McQueen explored the wild and animalistic in his work, often highlighting its darker side. His 2001 collection Voss featured clothes embellished with ostrich feathers, oyster shells and razor clams, while the spring/summer 2007 show Sarabande included a dress that mixed real blooms with artificial ones. He told this magazine: ‘I used flowers because they die. My mood was darkly romantic at the time.’
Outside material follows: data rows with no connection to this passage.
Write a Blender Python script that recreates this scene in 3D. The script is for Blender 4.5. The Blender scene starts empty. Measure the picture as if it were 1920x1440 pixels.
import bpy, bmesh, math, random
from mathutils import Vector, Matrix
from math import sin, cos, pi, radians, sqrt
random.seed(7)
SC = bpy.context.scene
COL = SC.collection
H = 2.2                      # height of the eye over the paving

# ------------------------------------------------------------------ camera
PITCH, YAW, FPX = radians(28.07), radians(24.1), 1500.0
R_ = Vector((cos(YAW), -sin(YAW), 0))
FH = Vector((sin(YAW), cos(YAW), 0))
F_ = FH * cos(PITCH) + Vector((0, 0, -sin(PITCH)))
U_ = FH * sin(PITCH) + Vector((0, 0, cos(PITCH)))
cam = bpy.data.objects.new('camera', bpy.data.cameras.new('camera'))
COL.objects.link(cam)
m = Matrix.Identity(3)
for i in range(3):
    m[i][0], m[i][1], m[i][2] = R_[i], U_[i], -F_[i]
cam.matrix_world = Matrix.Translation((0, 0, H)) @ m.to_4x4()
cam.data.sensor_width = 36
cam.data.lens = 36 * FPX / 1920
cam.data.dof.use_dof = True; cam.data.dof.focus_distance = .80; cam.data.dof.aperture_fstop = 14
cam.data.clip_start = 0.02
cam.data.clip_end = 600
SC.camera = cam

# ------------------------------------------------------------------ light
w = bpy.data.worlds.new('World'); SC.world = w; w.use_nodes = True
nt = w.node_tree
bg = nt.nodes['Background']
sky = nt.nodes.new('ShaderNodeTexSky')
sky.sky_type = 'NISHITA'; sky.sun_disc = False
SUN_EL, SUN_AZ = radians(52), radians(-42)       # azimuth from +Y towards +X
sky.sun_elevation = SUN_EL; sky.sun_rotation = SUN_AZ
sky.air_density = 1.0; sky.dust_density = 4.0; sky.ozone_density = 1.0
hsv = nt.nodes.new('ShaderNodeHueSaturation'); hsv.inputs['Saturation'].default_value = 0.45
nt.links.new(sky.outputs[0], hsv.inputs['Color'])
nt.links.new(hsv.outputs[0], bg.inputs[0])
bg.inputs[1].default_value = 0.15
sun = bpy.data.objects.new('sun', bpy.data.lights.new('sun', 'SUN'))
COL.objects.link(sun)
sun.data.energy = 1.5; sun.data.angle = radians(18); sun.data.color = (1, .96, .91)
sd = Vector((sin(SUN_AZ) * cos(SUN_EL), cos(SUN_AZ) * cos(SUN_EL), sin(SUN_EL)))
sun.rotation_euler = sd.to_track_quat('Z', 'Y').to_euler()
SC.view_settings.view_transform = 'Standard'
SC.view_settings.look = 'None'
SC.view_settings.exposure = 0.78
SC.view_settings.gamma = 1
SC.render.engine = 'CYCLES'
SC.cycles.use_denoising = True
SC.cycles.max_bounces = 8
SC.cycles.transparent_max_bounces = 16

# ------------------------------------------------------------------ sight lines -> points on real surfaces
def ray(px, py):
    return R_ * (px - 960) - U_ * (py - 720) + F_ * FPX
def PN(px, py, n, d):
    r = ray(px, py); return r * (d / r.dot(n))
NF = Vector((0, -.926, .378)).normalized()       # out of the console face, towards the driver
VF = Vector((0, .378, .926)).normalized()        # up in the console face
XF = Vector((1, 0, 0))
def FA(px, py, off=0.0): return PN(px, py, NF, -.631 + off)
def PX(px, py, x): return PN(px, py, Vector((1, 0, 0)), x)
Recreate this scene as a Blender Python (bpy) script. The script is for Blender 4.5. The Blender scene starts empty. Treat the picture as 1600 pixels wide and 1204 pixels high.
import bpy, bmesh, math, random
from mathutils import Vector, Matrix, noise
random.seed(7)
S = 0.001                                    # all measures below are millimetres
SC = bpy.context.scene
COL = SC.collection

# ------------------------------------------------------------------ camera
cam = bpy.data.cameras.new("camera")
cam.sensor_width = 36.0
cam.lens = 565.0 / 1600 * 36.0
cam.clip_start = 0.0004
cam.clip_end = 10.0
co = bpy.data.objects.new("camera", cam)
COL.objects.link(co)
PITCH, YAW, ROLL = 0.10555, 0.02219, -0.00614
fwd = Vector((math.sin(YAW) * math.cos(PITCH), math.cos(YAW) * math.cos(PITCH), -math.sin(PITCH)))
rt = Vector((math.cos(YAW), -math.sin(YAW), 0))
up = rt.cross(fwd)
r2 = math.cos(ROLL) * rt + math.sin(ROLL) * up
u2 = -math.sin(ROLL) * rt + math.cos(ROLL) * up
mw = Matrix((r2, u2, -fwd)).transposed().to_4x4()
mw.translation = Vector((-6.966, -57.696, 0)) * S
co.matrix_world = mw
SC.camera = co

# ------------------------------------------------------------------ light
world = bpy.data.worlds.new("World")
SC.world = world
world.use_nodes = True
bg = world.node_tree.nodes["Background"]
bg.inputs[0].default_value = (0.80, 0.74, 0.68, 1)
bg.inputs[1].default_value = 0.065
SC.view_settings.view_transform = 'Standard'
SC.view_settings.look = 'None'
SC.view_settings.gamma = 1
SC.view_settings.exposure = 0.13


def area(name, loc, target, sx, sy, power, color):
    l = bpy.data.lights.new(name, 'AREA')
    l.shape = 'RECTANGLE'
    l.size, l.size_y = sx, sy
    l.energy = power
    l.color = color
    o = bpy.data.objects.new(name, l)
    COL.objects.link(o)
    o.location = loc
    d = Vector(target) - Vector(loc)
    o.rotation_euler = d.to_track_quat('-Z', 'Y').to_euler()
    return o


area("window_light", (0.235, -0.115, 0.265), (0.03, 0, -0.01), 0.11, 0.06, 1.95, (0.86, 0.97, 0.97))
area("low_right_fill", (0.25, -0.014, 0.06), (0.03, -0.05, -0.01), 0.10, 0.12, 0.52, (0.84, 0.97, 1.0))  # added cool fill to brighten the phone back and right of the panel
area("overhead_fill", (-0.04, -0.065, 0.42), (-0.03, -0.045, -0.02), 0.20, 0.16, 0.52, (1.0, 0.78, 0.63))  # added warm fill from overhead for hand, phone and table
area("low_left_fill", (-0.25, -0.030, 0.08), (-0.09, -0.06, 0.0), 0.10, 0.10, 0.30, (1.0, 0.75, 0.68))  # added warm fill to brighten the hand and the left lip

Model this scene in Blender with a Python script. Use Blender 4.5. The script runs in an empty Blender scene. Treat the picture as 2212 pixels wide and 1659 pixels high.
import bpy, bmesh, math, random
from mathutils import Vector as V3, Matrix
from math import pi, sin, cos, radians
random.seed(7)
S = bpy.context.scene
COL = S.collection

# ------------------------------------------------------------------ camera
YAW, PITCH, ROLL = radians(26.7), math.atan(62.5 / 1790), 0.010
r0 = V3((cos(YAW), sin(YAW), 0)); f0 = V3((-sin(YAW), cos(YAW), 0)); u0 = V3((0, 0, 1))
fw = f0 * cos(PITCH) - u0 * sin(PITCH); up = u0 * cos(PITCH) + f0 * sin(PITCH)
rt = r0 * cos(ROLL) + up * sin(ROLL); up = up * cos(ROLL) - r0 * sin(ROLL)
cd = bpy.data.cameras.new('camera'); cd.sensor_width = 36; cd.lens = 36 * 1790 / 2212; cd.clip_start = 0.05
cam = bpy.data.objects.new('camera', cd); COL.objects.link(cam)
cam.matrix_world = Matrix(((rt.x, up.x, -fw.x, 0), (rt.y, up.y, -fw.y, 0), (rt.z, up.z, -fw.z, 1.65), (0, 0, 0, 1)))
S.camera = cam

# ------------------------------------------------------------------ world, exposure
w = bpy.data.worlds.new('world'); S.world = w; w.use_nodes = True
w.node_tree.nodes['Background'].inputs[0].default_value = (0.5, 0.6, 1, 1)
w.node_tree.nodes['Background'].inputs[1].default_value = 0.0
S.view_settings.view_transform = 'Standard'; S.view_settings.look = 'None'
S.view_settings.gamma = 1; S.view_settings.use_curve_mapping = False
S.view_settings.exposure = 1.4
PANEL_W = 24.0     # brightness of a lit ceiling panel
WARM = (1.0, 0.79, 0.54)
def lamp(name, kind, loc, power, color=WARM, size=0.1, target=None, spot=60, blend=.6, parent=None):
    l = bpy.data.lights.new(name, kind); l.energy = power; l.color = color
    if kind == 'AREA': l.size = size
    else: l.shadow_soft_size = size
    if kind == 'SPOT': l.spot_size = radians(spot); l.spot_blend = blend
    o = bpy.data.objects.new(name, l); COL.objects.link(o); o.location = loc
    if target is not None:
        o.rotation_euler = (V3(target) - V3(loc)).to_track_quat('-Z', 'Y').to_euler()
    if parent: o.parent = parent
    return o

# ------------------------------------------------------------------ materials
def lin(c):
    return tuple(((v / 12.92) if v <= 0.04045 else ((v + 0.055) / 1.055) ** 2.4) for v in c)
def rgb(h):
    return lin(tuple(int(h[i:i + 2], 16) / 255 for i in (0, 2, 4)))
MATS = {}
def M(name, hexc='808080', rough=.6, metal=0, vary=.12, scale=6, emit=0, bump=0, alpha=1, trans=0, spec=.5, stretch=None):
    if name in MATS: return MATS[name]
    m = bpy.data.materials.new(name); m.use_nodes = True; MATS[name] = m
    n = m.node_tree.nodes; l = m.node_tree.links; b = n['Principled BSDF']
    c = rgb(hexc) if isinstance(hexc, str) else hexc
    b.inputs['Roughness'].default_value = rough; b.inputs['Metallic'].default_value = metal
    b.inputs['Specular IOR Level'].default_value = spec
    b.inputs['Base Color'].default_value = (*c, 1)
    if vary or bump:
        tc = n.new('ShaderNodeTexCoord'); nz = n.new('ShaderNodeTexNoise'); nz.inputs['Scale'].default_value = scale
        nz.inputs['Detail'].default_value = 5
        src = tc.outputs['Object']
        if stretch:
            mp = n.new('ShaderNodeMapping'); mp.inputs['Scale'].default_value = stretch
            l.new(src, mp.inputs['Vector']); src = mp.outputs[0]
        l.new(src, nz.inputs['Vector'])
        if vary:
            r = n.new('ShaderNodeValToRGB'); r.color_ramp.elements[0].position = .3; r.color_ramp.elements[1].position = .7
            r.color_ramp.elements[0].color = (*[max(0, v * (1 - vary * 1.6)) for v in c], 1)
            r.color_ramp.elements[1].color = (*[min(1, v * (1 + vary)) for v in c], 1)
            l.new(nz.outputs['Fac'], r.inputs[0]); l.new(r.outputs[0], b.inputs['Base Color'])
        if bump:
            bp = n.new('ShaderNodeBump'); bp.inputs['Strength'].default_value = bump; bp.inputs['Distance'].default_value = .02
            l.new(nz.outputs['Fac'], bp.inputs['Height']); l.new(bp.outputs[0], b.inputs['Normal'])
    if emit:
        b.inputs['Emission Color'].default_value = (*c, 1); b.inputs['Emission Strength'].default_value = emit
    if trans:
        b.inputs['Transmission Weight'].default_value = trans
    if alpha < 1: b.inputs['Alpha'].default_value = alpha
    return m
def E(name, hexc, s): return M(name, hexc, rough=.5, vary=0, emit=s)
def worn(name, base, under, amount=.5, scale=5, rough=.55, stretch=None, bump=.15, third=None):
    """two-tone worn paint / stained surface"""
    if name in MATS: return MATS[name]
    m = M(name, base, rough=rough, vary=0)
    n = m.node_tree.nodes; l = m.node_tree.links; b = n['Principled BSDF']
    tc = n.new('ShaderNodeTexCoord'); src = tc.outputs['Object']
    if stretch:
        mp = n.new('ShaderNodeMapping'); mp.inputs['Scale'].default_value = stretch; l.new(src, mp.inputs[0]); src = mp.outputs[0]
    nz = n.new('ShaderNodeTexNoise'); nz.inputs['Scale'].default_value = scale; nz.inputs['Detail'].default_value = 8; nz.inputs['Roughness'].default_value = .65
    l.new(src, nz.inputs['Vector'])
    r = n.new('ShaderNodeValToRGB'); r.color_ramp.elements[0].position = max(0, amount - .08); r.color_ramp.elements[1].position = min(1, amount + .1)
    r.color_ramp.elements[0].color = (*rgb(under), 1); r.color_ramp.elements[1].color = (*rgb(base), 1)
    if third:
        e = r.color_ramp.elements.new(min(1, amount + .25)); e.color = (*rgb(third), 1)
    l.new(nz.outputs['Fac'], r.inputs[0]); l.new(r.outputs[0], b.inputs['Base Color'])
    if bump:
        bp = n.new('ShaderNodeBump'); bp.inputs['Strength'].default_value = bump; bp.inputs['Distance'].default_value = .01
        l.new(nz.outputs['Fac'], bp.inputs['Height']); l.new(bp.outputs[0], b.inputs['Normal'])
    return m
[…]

His final complete collection before his death was Plato’s Atlantis for spring/summer 2010, which imagined a future where global warming had caused sea levels to rise and humans to evolve in order to survive. Models sported gills, their hair twisted into horns, their feet encased in claw-like ‘armadillo’ boots. The entire show – streamed online, filmed by two robotic cameras – seemed to illustrate the mental disconnect between humans and the Earth we inhabit, while highlighting the fact that physically we are inextricably linked to it – the amphibious models a reminder that we change in response to our environment, even as it is changed by us.
Past fashions chronicle our historic preoccupation with the beauty of nature; but perhaps the way forward is to celebrate it in a more sustainable way, that protects rather than exploits our precious materials. Mesmerising as Alexander McQueen’s underwater dystopia was, few of us would choose to live in an Atlantis.